How do you rotate out your flock? How do you decide who's ready to go and where they are going? What age is the best age to rotate? How does the meat from older birds compare to younger birds? Is there 'guilt' for not keeping older birds or does it become part of the process?
This is a personal decision that each chicken-keeper has to make. Some people rotate them out every year or two, always having new pullets each spring to replace the older ones that are being culled. ("Cull" does not equal "Kill". To cull a bird simply means to remove it from the flock one way or another.) So, those flocks generally have 1-year olds that have been laying since the previous summer, and pullets that will begin laying that year. That way you always should have a supply of fresh eggs. Some people process these birds, some try to sell them or give them away.
There are people who have the room and money to feed non-productive chickens and keep them around until they die.

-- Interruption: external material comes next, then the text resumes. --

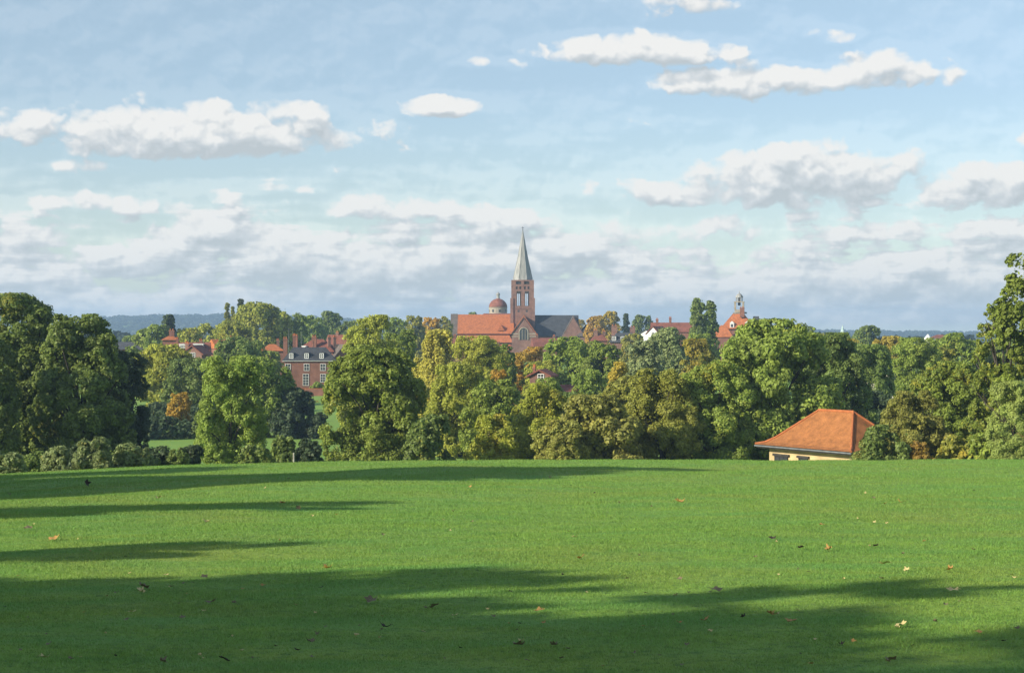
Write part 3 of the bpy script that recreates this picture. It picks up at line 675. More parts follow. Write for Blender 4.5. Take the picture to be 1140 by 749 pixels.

We keep them for a couple of years, then process them. Older laying hens to have a different taste and texture than what you buy at the grocery store. Some consider them stringy. The best way to cook a spent hen is low and slow. A crockpot is your friend. They're not like the young fryers you can buy. Personally, I like to bone them out and pressure-can the meat. I love having canned chicken on hand. It's so versatile and makes a quick, easy meal.
I don't know if I can say I have "guilt" for processing older birds. It kind of makes me a little sad, but I know that these chickens lived a good life until the very end. They have a nice big coop, get to free range 9 months or so out of the year (they have the option in the winter, but generally choose not to), and are well-cared for. Even their last moments aren't so bad. We catch them, lop off the head and it's over in less than a minute from the catching to the killing. I don't like turning a live bird into a dead one (DH takes care of that, but I do help by holding the chicken), but once it's dead it's no problem. I think it's because I've just made up my mind that this is how it's going to be.
Most people have a hard time "rehoming" spent hens, unless they are willing to give (or sell them for very little) them to someone else for a meal. My thinking is, "I've put all this time and money into these chickens, why would I give them away to someone else?"